RENA-Depth: toward recursion representation enhancement in neighborhood attention guided lightweight self-supervised monocular depth estimation

Although self-supervised depth estimation models based on transformers have achieved success, lightweight depth prediction networks exhibit a particularly pronounced issue with depth prediction blurriness at object boundaries compared to standard depth prediction networks. We found that this problem arises from the token dimension constraints, which limit the precise representation of semantic and spatial information. To address this challenge, we introduce a lightweight monocular self-supervised depth estimation network, RENA-Depth, which leverages convolutional neural network neighborhood attention-guided recursive Transformers to enhance depth estimation precision. Specifically, the design begins with the introduction of neighborhood adaptive attention (NA), which focuses on local and regional scales.
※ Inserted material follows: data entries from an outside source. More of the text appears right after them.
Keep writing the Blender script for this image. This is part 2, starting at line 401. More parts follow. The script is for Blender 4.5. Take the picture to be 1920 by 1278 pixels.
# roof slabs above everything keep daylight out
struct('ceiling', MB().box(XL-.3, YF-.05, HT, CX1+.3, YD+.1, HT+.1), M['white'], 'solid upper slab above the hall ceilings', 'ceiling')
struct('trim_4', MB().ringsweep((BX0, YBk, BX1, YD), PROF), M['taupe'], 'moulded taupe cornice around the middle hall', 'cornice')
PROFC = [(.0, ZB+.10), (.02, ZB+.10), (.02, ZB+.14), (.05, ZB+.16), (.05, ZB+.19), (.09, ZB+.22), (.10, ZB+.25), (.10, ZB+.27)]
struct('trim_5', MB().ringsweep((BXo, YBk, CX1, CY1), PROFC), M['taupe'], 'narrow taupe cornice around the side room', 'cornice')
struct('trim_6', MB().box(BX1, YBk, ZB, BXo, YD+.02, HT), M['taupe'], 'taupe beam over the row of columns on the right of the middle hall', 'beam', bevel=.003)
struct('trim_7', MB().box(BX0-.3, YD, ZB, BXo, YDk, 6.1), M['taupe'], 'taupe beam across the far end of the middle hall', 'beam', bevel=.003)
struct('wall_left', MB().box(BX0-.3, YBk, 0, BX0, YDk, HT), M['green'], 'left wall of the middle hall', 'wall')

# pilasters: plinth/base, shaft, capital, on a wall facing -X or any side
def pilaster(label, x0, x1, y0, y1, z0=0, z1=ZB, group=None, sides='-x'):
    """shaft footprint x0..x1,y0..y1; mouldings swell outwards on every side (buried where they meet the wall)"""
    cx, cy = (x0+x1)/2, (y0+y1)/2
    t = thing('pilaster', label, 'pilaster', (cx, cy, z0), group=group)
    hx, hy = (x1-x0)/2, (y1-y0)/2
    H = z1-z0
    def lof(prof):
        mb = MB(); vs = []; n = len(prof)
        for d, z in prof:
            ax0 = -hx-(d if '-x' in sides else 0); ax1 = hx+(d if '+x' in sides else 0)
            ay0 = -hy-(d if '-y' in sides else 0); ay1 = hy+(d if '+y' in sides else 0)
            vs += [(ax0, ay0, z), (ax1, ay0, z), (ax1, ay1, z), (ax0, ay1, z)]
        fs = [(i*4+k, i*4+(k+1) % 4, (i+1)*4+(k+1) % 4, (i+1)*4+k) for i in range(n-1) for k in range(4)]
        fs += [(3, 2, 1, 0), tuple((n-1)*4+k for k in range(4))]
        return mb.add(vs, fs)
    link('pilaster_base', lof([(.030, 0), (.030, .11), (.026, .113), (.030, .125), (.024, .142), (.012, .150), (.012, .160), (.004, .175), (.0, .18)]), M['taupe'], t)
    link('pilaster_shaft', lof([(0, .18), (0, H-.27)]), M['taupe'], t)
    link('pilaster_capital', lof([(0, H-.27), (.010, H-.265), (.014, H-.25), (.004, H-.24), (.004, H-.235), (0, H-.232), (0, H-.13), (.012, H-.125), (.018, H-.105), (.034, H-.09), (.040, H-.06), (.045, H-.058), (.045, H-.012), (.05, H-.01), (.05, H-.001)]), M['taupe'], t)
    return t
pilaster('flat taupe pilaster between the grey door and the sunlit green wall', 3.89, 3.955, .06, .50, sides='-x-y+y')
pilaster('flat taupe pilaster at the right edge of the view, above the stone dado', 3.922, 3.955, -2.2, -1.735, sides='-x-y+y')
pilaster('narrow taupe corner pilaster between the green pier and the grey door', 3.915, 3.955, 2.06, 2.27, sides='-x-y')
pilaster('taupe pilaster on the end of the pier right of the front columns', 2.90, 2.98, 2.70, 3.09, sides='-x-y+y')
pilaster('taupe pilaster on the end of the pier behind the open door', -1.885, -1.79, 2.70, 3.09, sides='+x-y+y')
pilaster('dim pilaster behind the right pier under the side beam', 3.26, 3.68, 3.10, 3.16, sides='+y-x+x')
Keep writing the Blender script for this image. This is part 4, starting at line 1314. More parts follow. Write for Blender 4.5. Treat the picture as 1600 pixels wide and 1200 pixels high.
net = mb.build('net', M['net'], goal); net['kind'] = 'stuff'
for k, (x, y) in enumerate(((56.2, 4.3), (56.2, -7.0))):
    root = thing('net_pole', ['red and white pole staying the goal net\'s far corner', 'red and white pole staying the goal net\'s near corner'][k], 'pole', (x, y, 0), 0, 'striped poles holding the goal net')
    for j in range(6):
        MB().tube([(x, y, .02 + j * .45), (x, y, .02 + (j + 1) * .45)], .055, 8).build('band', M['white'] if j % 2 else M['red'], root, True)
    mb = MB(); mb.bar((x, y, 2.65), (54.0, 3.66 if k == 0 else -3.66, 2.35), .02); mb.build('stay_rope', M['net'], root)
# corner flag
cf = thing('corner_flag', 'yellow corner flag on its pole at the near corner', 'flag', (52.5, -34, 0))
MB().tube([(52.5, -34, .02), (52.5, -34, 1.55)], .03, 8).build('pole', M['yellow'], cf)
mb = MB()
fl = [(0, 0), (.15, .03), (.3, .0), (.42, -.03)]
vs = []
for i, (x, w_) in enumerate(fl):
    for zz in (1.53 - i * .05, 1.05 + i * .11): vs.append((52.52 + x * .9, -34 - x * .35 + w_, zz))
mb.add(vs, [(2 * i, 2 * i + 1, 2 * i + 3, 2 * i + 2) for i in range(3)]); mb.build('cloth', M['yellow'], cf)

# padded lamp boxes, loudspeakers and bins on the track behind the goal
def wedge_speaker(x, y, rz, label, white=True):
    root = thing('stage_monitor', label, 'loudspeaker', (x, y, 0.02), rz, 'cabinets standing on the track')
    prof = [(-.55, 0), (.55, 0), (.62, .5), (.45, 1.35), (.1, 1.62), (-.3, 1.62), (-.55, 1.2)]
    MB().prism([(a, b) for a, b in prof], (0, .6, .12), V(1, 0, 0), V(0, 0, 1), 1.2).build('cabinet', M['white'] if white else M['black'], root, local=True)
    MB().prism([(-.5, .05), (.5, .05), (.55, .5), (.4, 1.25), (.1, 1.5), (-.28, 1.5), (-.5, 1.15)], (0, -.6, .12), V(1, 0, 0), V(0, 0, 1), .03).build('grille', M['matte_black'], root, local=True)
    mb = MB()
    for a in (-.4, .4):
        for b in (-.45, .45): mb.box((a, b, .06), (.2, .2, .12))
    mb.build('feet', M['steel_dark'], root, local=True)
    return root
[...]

This component adaptively mines latent semantic and spatial information from the neighborhoods of the input features of self-attention. Subsequently, a global feature recursive interaction module was developed to recursively refine the interaction between local and global information, enhancing the representation of semantic and spatial information without a significant increase in parameters. Finally, an attention equilibrium loss is proposed, which motivates richer semantic information representation and clarifies boundary depth by penalizing the orthogonality similarity of attention mechanisms. Extensive evaluations on the Karlsruhe Institute of Technology and Toyota Technological Institute and Make3D datasets have demonstrated that the proposed lightweight self-supervised depth estimation model, RENA-Depth, outperforms the most advanced lightweight depth detection algorithms, confirming its efficacy and innovation in improving depth prediction accuracy.